Ныне, спустя несколько десятков лет, трудно очертить свою жизнь в то беспросветное время, с ее неизбывными заботами и однообразием, ненарушаемым событиями или переменами течением. Ни гроз — неизреченная милость Божия! ни ярких солнечных дней, слов, высекающих в сердцах искру, окрыляющих сознание… Так бурлаки должны были, оглядываясь на свою жизнь, испытывать ощущение неизбывной тяжести, вспоминать натершую плечо лямку я длинные, унылые версты бечевников…
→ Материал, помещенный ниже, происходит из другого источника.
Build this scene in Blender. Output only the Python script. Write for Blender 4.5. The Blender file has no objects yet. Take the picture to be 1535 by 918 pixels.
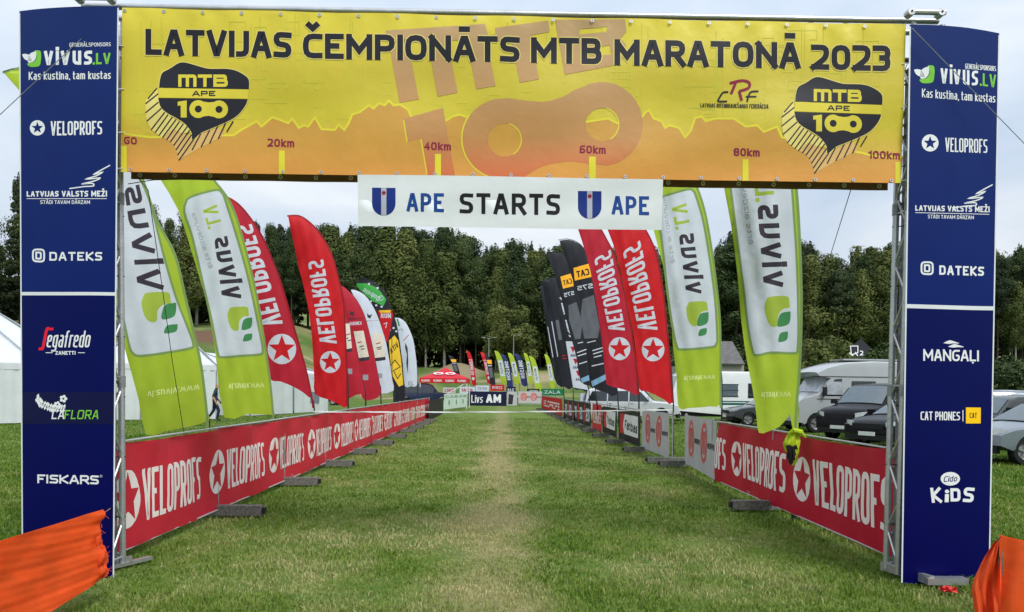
import bpy, bmesh, math, random
import numpy as np
from mathutils import Vector, Matrix, geometry, noise
random.seed(7); RNG = np.random.default_rng(7)
S = bpy.context.scene
COL = S.collection
R = math.radians
# ------------------------------------------------------------------ camera
F = 1108.0; IW, IH = 1535, 918; EYE = 1.6
PT, RL, CY = -0.0130, -0.0112, 137.9
Rv = Vector((math.cos(RL), math.sin(PT)*math.sin(RL), -math.cos(PT)*math.sin(RL)))
Uv = Vector((math.sin(RL), -math.sin(PT)*math.cos(RL), math.cos(PT)*math.cos(RL)))
Fv = Vector((0, math.cos(PT), math.sin(PT)))
cam = bpy.data.cameras.new('camera'); camo = bpy.data.objects.new('camera', cam); COL.objects.link(camo)
cam.sensor_width = 36; cam.lens = F/IW*36; cam.shift_y = CY/IW; cam.clip_start = 0.05; cam.clip_end = 3000
camo.matrix_world = Matrix(((Rv.x, Uv.x, -Fv.x, 0), (Rv.y, Uv.y, -Fv.y, 0), (Rv.z, Uv.z, -Fv.z, EYE), (0, 0, 0, 1)))
S.camera = camo
# ------------------------------------------------------------------ sky and sun
SUN_EL, SUN_AZ = 48.0, 150.0          # azimuth clockwise from +Y: behind the camera, to the right
w = bpy.data.worlds.new('World'); S.world = w; w.use_nodes = True
nt = w.node_tree; N = nt.nodes; Lk = nt.links; N.clear()
out = N.new('ShaderNodeOutputWorld'); bg = N.new('ShaderNodeBackground'); bg.inputs['Strength'].default_value = 0.1
sky = N.new('ShaderNodeTexSky'); sky.sky_type = 'NISHITA'; sky.sun_disc = False
sky.sun_elevation = R(SUN_EL); sky.sun_rotation = R(SUN_AZ)
tc = N.new('ShaderNodeTexCoord'); mp = N.new('ShaderNodeMapping'); mp.inputs['Scale'].default_value = (1.0, 1.0, 2.6)
mp.inputs['Location'].default_value = (0.3, 1.7, 0.4)
nz = N.new('ShaderNodeTexNoise'); nz.inputs['Scale'].default_value = 2.3; nz.inputs['Detail'].default_value = 7
nz.inputs['Roughness'].default_value = 0.5; nz.inputs['Distortion'].default_value = 0.35
cr = N.new('ShaderNodeValToRGB'); e = cr.color_ramp.elements
e[0].position = 0.33; e[0].color = (3.05, 3.65, 4.45, 1); e[1].position = 0.64; e[1].color = (5.0, 5.2, 5.4, 1)
m_ = e.new(0.5) if hasattr(e, 'new') else None
m_.color = (3.9, 4.35, 4.9, 1)
mx = N.new('ShaderNodeMix'); mx.data_type = 'RGBA'; mx.inputs[0].default_value = 0.95
Lk.new(tc.outputs['Generated'], mp.inputs[0]); Lk.new(mp.outputs[0], nz.inputs['Vector']); Lk.new(nz.outputs['Fac'], cr.inputs[0])
Lk.new(sky.outputs[0], mx.inputs[6]); Lk.new(cr.outputs[0], mx.inputs[7]); sz = N.new('ShaderNodeSeparateXYZ'); Lk.new(tc.outputs['Generated'], sz.inputs[0])
ov = N.new('ShaderNodeMapRange'); ov.inputs[1].default_value = 0; ov.inputs[2].default_value = 1; ov.inputs[3].default_value = 0.98; ov.inputs[4].default_value = 1.75; Lk.new(sz.outputs['Z'], ov.inputs[0])   # overcast sky: brighter overhead
vs_ = N.new('ShaderNodeVectorMath'); vs_.operation = 'SCALE'; Lk.new(mx.outputs[2], vs_.inputs[0]); Lk.new(ov.outputs[0], vs_.inputs['Scale']); Lk.new(vs_.outputs[0], bg.inputs[0]); Lk.new(bg.outputs[0], out.inputs[0])
sl = bpy.data.lights.new('sun', 'SUN'); sl.energy = 1.5; sl.angle = R(20); sl.color = (1, 0.97, 0.92)
so = bpy.data.objects.new('sun', sl); COL.objects.link(so)
az, el = R(SUN_AZ), R(SUN_EL)
sd = Vector((math.sin(az)*math.cos(el), math.cos(az)*math.cos(el), math.sin(el)))
so.rotation_euler = sd.to_track_quat('Z', 'Y').to_euler(); so.location = (8, -10, 20)
S.view_settings.view_transform = 'Standard'; S.view_settings.look = 'None'; S.view_settings.gamma = 1; S.view_settings.exposure = 0.70
# ------------------------------------------------------------------ projection helpers (photo pixel -> place)
def ray(px, py):
    return Fv + Rv*((px-IW/2)/F) - Uv*((py-IH/2-CY)/F)
def at(px, py, Y):                       # the point at distance Y ahead that shows at that pixel
    d = ray(px, py); k = Y/d.y
    return Vector((d.x*k, Y, EYE+d.z*k))
def G(px, py, z=0.0):                    # the point at height z that shows at that pixel
    d = ray(px, py); k = (z-EYE)/d.z
    return Vector((d.x*k, d.y*k, z))
def clamp(v, a=0., b=1.): return max(a, min(b, v))
def smooth(t): t = clamp(t); return t*t*(3-2*t)
def gate_Y(px): return 6.15+0.00007*(px-741)
# ------------------------------------------------------------------ materials
MATS = {}
def srgb(r, g, b):
    f = lambda c: (c/255/12.92) if c/255 <= .04045 else ((c/255+.055)/1.055)**2.4
    return (f(r), f(g), f(b))
def mat(name, col, rough=.6, metal=0., var=.12, scale=6., bump=0., bscale=30., transl=0., spec=.22, zgrad=None, coat=0., stretch=None):
    if name in MATS: return MATS[name]
    m = bpy.data.materials.new(name); m.use_nodes = True; t = m.node_tree; n = t.nodes; l = t.links
    b = n['Principled BSDF']; b.inputs['Roughness'].default_value = rough; b.inputs['Metallic'].default_value = metal
    b.inputs['Specular IOR Level'].default_value = spec; b.inputs['Coat Weight'].default_value = coat
    tc = n.new('ShaderNodeTexCoord'); no = n.new('ShaderNodeTexNoise'); no.inputs['Scale'].default_value = scale; no.inputs['Detail'].default_value = 5
    src = tc.outputs['Object']
    if stretch:
        mpn = n.new('ShaderNodeMapping'); mpn.inputs['Scale'].default_value = stretch; l.new(src, mpn.inputs[0]); src = mpn.outputs[0]
    l.new(src, no.inputs['Vector'])
    mr = n.new('ShaderNodeMapRange'); mr.inputs['From Min'].default_value = .3; mr.inputs['From Max'].default_value = .7
    mr.inputs['To Min'].default_value = 1-var; mr.inputs['To Max'].default_value = 1+var; l.new(no.outputs['Fac'], mr.inputs[0])
    vm = n.new('ShaderNodeVectorMath'); vm.operation = 'SCALE'; l.new(mr.outputs[0], vm.inputs['Scale'])
    if zgrad:                              # printed colour gradient: [(z, colour), ...]
        sp = n.new('ShaderNodeSeparateXYZ'); l.new(tc.outputs['Object'], sp.inputs[0])
        z0, z1 = zgrad[0][0], zgrad[-1][0]
        m2 = n.new('ShaderNodeMapRange'); m2.inputs['From Min'].default_value = z0; m2.inputs['From Max'].default_value = z1; l.new(sp.outputs['Z'], m2.inputs[0])
        r = n.new('ShaderNodeValToRGB'); el_ = r.color_ramp.elements
        while len(el_) < len(zgrad): el_.new(.5)
        for i, (z, c) in enumerate(zgrad): el_[i].position = (z-z0)/(z1-z0); el_[i].color = (*c, 1)
        l.new(m2.outputs[0], r.inputs[0]); l.new(r.outputs[0], vm.inputs[0])
    else: vm.inputs[0].default_value = col
    l.new(vm.outputs[0], b.inputs['Base Color'])
    if bump:
        n2 = n.new('ShaderNodeTexNoise'); n2.inputs['Scale'].default_value = bscale; n2.inputs['Detail'].default_value = 3; l.new(src, n2.inputs['Vector'])
        bp = n.new('ShaderNodeBump'); bp.inputs['Strength'].default_value = bump; bp.inputs['Distance'].default_value = .02
        l.new(n2.outputs['Fac'], bp.inputs['Height']); l.new(bp.outputs[0], b.inputs['Normal'])
    if transl:
        tr = n.new('ShaderNodeBsdfTranslucent'); l.new(vm.outputs[0], tr.inputs[0]); ms = n.new('ShaderNodeMixShader'); ms.inputs[0].default_value = transl
        l.new(b.outputs[0], ms.inputs[1]); l.new(tr.outputs[0], ms.inputs[2]); l.new(ms.outputs[0], n['Material Output'].inputs[0])
    MATS[name] = m; return m
C = srgb
m_alu = mat('aluminium', (.52, .53, .54), .38, .75, .12, 9, .1, 40)
m_alud = mat('dull_aluminium', (.3, .31, .32), .5, .6, .2, 12, .15, 40)
m_steel = mat('galvanised_steel', (.35, .36, .37), .5, .6, .2, 14)
m_black = mat('black_plastic', (.02, .02, .022), .5, 0, .2)
m_wood = mat('weathered_timber', (.17, .168, .155), .85, 0, .4, 7, .5, 60, stretch=(6, 1, 6))
m_pole = mat('dark_flag_pole', (.03, .03, .035), .35, .2, .2)
m_white = mat('white_print', (.78, .79, .8), .5, 0, .04, 5)
m_rope = mat('grey_rope', (.22, .22, .2), .8, 0, .1)
m_wrope = mat('white_tape', (.62, .63, .62), .6, 0, .06)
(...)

Жилось в те годы трудно, зарабатываемых обесцененных денег никогда не хватало, одеты были, несомненно, «pauvrement» (бедно), но далеко не всегда достаточно «proprement» (чисто), потому что мыло, как и все прочее, распределялось по карточкам, а нормы выдачи подсказывал, по-видимому, властям предержащим тот цыган из поговорки, что приучил коня кормиться у пустых яслей. Именно тогда власть дошлифовывала образ «правильного» советского человека, слепо перед ней холопствующего, распевающего на голодное брюхо хвалы ее попечениям и мудрости, уверенного в своем превосходстве перед разными прочими «несоветскими» народами и втайне им завидующего. Огромная нация со славным прошлым препоручила кучке властителей за нее думать, судить, определять ее пути и вкусы. Позволила исконное свое доброжелательное и терпимое отношение к иноплеменным обратить в агрессивный национализм, во враждебность ко всему несоветскому. И обращенная в тощую заезженную клячу, повторяла то, что велят и подскажут.